**REQUEST:**
Copy the lines from the start of the records below through the line containing "return (out[0], out[1], out[2], 1.0)", both included, and leave out the pictures.

**SUPPLIED DATA:**
:::

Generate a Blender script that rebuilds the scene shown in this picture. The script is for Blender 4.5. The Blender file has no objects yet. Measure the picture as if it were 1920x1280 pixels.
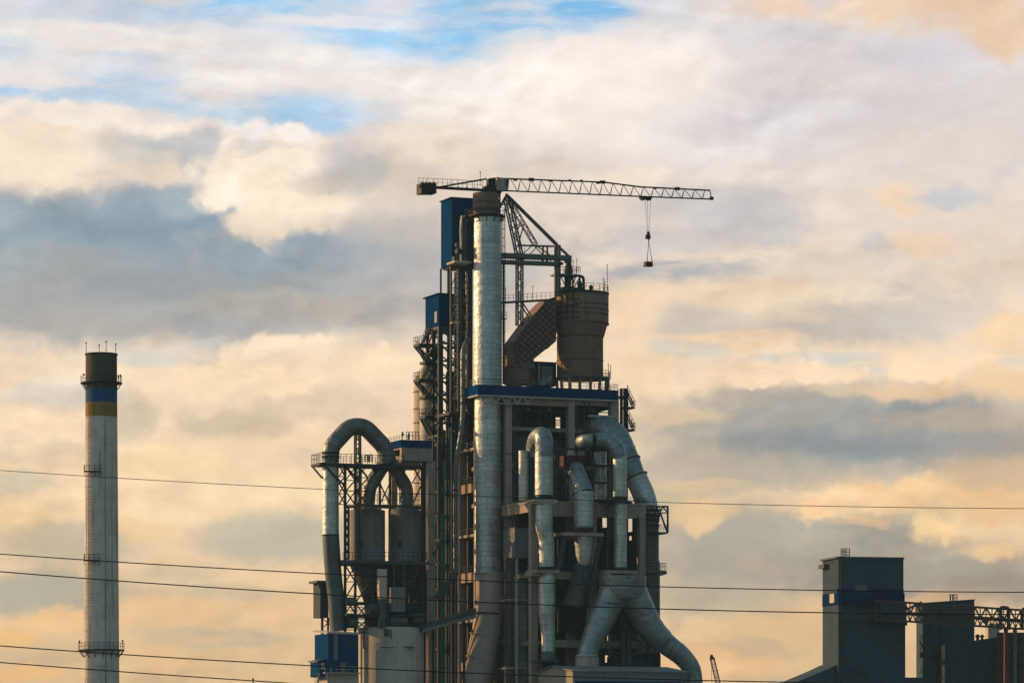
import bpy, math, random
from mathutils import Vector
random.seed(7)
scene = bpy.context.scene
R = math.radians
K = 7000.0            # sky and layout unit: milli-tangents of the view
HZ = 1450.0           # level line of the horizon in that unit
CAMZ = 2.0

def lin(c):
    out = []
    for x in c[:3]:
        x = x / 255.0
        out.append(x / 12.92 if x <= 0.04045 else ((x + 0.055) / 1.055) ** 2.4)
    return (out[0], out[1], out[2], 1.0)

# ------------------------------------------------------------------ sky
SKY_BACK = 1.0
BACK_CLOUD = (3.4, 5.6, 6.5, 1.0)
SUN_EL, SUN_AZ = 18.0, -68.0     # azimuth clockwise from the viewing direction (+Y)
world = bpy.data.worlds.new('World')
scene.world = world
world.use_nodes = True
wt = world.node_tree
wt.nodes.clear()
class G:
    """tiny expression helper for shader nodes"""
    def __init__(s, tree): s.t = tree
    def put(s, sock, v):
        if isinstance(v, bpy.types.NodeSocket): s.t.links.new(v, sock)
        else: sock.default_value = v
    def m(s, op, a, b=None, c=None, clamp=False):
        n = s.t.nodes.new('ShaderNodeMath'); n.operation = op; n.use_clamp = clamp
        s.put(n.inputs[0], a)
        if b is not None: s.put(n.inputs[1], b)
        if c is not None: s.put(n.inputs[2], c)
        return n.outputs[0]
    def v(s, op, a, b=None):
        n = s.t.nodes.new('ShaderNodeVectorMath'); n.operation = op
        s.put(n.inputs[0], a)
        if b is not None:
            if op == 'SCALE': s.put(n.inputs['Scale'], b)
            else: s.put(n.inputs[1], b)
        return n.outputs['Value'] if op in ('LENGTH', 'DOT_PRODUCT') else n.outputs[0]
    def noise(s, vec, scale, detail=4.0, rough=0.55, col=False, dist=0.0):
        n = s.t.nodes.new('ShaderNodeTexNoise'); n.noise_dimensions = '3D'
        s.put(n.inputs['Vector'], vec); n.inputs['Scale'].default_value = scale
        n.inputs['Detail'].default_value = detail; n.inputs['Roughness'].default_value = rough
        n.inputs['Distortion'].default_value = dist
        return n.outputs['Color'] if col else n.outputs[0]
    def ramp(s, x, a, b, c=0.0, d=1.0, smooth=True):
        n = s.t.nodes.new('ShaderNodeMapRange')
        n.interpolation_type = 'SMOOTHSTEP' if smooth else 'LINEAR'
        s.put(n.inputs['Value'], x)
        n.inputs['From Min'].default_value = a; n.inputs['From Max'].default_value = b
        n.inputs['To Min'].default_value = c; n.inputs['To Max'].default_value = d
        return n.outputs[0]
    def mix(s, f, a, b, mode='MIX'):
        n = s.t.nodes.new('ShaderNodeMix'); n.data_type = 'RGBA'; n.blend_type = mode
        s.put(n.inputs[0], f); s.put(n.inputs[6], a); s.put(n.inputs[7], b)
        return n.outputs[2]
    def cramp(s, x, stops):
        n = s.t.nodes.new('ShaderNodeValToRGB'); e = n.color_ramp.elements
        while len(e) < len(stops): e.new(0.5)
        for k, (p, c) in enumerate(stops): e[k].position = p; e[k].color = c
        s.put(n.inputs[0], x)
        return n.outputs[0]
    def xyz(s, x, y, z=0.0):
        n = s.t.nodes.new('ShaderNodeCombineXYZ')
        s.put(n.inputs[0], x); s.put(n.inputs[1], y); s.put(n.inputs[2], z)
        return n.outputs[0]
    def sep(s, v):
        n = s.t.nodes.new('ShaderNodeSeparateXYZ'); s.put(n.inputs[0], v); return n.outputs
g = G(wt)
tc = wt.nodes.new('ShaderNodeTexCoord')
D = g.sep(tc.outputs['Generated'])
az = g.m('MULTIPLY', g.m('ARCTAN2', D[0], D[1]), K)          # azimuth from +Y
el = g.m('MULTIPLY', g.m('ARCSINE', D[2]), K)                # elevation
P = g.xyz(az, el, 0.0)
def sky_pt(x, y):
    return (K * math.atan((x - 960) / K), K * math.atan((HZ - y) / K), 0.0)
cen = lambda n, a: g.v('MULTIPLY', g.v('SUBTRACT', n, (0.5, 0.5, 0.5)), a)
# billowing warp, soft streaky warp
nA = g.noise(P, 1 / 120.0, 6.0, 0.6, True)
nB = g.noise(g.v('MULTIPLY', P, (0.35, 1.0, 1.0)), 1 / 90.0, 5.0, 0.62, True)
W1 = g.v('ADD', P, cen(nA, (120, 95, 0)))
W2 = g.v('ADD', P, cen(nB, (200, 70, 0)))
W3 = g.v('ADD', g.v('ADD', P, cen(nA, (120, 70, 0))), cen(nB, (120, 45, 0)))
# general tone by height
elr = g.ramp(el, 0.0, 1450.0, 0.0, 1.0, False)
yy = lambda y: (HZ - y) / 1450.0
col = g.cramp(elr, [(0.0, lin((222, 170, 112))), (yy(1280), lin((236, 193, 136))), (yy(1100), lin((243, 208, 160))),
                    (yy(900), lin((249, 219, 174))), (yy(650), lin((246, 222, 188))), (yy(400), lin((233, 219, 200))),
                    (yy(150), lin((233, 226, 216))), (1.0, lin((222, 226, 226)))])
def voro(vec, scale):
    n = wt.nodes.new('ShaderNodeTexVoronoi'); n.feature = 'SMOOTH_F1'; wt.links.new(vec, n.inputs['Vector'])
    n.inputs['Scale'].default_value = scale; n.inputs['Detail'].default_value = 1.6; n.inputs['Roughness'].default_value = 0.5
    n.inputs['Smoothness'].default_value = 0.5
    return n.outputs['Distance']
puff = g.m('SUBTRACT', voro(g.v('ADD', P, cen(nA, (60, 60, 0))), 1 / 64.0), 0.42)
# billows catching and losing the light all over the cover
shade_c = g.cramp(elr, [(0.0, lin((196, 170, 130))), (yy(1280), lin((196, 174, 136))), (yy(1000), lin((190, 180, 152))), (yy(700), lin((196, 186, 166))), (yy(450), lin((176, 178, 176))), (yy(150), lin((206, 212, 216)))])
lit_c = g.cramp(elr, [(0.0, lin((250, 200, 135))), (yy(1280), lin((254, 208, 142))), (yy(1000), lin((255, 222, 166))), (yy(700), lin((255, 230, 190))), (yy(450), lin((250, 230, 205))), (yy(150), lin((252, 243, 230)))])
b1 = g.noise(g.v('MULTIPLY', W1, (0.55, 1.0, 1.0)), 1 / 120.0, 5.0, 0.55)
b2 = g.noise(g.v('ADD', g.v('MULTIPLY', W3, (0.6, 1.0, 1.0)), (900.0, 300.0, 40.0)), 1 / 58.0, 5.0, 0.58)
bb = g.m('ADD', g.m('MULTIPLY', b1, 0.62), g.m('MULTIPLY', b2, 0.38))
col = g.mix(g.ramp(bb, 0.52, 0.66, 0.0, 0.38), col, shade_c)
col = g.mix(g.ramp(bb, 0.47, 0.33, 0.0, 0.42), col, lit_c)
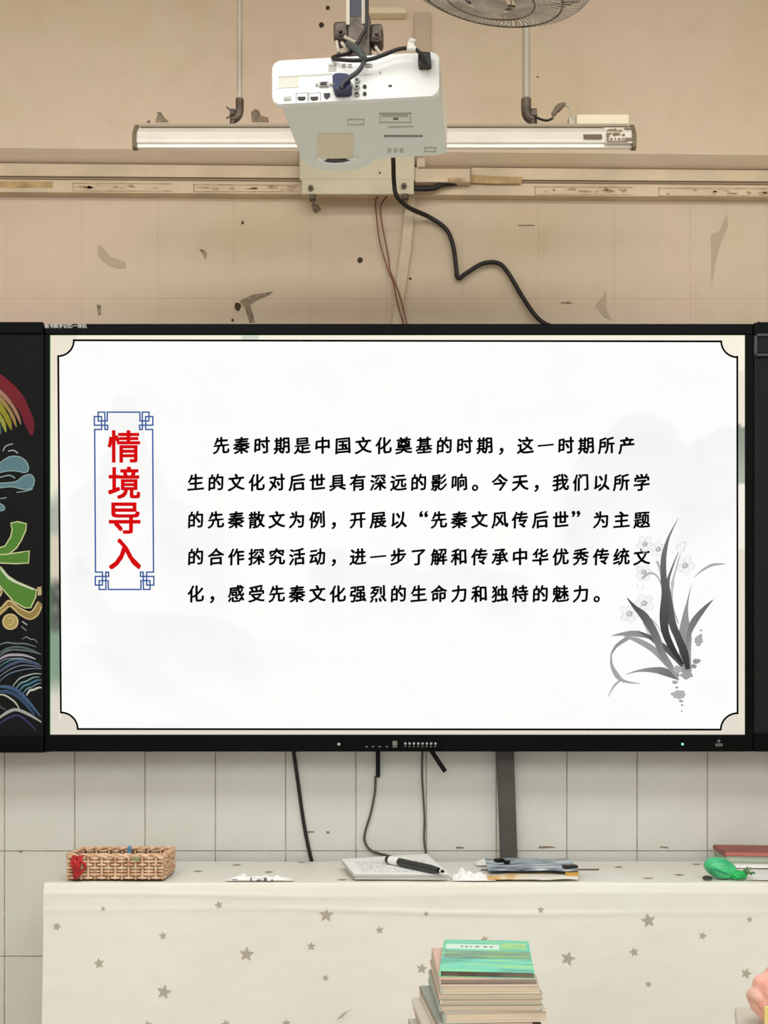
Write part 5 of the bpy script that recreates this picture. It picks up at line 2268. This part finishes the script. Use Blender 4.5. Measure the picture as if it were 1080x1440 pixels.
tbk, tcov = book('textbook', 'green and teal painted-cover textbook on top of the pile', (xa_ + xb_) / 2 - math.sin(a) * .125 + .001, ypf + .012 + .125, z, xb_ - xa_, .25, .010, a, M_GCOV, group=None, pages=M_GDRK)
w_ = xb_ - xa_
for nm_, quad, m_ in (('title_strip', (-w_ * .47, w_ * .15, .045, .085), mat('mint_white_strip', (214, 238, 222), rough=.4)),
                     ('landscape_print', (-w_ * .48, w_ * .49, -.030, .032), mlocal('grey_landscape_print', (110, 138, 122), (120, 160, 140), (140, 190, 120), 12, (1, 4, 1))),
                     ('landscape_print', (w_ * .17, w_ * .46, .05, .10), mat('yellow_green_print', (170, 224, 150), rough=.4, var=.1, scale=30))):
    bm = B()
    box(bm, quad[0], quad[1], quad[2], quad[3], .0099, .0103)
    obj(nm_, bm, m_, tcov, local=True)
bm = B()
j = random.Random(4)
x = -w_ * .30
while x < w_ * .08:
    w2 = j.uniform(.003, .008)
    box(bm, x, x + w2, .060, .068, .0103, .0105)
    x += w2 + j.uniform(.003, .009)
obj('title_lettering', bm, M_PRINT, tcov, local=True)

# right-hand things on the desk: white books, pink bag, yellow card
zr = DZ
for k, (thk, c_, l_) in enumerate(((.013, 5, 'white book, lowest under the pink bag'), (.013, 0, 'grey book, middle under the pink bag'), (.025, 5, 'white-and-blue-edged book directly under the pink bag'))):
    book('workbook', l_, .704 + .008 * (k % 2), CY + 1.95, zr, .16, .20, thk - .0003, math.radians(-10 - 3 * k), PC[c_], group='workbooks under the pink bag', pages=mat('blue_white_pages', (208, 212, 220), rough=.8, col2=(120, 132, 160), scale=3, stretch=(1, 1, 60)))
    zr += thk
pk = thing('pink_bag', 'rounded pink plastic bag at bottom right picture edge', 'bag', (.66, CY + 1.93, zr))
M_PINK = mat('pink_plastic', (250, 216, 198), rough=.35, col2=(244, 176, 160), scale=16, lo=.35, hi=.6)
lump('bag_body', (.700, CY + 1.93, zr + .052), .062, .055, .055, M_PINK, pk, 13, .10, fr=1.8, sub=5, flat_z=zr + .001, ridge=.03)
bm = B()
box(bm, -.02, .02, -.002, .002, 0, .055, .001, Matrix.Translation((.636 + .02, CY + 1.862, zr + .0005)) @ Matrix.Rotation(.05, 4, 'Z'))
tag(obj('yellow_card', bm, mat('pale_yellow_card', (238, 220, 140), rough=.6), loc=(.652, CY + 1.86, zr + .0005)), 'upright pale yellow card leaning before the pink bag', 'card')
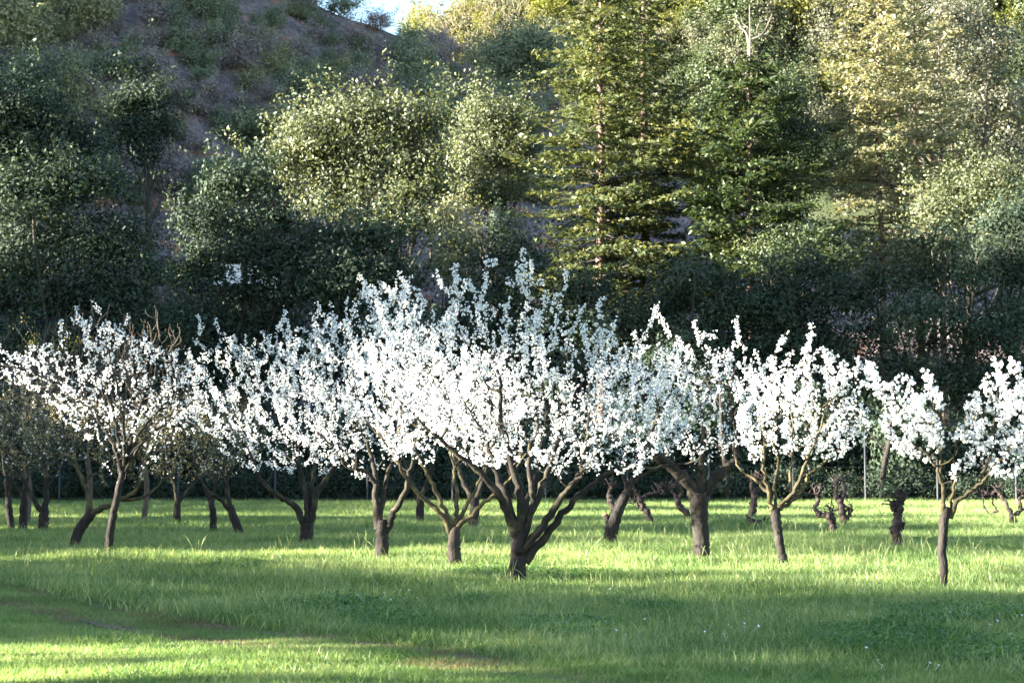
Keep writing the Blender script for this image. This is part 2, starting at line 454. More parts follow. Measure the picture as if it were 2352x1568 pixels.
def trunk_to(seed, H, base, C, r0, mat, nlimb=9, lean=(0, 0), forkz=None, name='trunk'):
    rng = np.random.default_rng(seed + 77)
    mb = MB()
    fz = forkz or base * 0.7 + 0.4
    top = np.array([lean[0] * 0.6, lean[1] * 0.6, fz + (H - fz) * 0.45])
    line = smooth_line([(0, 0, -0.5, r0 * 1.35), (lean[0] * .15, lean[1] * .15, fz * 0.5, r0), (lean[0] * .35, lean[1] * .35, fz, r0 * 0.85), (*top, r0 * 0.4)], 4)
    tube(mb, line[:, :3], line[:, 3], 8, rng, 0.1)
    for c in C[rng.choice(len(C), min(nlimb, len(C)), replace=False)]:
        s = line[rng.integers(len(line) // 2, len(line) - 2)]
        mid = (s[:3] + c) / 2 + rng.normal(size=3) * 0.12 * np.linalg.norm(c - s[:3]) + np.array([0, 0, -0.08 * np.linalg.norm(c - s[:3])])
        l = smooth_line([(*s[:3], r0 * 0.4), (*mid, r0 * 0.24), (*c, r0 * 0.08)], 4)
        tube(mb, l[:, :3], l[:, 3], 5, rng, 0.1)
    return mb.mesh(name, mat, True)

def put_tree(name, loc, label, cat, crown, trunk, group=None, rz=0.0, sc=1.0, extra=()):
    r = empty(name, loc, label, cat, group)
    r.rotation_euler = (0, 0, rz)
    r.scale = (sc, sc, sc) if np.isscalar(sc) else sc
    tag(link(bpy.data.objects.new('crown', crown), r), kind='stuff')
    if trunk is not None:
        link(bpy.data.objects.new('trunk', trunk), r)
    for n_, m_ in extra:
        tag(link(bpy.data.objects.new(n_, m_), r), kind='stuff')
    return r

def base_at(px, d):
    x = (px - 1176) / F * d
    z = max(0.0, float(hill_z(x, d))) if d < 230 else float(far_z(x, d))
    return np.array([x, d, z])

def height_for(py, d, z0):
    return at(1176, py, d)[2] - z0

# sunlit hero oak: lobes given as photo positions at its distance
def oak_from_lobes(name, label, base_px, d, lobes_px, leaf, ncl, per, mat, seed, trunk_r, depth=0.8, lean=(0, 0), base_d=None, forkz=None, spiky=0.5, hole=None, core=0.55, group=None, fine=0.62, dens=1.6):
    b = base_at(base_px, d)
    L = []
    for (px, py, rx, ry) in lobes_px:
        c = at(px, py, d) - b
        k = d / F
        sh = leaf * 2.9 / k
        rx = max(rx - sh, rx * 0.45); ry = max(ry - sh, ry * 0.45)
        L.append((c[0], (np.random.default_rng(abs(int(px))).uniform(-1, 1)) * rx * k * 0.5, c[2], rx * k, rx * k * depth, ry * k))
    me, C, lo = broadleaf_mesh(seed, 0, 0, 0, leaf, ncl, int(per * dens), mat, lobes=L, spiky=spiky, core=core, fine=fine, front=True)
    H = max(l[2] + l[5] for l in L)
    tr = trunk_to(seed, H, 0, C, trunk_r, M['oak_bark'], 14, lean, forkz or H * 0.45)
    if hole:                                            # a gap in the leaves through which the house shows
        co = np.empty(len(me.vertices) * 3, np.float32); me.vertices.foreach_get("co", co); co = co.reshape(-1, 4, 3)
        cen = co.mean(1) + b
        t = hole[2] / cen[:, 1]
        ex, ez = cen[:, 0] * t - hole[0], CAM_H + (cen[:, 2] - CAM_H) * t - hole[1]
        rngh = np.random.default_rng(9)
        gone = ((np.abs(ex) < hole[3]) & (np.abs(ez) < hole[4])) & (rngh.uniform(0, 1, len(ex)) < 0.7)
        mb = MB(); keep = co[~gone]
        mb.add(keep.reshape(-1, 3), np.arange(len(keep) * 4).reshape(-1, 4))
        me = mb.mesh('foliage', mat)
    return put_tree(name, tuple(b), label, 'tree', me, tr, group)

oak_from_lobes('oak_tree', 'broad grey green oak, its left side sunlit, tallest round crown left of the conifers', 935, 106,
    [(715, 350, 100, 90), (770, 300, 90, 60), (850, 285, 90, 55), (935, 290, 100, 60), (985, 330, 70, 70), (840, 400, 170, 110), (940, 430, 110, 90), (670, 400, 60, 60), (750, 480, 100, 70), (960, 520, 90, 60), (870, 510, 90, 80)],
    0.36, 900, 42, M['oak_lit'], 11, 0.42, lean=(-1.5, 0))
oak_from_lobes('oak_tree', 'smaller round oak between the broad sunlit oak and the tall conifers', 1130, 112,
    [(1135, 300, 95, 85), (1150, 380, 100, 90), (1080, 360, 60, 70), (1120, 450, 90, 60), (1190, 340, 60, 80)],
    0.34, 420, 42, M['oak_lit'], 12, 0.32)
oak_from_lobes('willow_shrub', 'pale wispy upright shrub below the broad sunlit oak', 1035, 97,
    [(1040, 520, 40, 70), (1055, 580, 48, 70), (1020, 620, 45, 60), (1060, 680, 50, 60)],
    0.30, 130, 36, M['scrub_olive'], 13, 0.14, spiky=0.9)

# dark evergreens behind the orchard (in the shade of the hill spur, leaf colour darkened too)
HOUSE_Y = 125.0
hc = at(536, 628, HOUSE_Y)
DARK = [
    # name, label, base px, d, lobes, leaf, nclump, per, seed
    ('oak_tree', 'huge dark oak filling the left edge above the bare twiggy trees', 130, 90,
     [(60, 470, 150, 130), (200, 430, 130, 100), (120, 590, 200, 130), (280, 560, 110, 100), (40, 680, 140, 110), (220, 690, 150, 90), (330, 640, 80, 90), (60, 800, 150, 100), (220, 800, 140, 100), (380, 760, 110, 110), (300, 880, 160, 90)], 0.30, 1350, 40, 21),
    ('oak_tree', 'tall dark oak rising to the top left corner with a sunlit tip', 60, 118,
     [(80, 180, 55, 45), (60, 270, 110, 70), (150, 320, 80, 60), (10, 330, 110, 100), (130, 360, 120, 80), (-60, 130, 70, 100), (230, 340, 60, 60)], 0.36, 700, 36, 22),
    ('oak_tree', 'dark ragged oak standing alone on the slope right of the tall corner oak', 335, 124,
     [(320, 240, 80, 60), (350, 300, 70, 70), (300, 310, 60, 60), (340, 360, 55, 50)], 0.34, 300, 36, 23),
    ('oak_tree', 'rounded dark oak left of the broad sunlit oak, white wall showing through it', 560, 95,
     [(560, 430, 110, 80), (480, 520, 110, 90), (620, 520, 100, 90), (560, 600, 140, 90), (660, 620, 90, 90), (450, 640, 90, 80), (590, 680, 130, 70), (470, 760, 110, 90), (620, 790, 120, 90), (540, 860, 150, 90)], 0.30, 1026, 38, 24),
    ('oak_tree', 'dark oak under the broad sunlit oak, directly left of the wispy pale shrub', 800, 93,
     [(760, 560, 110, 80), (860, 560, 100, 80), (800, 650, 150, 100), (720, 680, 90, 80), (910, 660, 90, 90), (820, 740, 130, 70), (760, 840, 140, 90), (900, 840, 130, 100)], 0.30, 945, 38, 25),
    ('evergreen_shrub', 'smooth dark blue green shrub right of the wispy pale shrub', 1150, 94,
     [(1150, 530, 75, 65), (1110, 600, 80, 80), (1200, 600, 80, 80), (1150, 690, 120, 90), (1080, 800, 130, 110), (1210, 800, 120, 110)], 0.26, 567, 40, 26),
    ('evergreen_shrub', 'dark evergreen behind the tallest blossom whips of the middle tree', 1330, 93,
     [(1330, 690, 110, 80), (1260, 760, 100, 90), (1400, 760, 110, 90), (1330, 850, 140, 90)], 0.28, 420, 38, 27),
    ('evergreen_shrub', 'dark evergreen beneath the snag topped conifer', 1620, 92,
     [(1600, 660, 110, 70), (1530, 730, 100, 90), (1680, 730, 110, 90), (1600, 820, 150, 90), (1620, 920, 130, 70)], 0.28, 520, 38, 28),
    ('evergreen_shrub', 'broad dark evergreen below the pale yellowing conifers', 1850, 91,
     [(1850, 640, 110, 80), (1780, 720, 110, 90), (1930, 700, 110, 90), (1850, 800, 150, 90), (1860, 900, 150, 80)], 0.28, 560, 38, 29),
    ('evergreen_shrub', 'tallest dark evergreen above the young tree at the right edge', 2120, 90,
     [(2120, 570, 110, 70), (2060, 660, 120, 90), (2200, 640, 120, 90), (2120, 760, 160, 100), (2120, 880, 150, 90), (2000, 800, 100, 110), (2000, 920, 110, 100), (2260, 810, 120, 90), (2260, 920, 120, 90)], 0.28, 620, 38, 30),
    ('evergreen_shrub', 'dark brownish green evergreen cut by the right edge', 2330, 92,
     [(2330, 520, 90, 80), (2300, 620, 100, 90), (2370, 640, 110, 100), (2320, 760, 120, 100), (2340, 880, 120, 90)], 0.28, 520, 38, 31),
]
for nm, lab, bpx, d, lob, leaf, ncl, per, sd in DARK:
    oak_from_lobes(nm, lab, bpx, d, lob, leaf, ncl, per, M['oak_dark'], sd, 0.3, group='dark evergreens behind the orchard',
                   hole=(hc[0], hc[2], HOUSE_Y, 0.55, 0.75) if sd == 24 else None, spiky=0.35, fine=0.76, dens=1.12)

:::

**COMPLETE RESPONSE:**
Generate a Blender script that rebuilds the scene shown in this picture. The script is for Blender 4.5. The Blender file has no objects yet. Measure the picture as if it were 1920x1280 pixels.
import bpy, math, random
from mathutils import Vector
random.seed(7)
scene = bpy.context.scene
R = math.radians
K = 7000.0            # sky and layout unit: milli-tangents of the view
HZ = 1450.0           # level line of the horizon in that unit
CAMZ = 2.0

def lin(c):
    out = []
    for x in c[:3]:
        x = x / 255.0
        out.append(x / 12.92 if x <= 0.04045 else ((x + 0.055) / 1.055) ** 2.4)
    return (out[0], out[1], out[2], 1.0)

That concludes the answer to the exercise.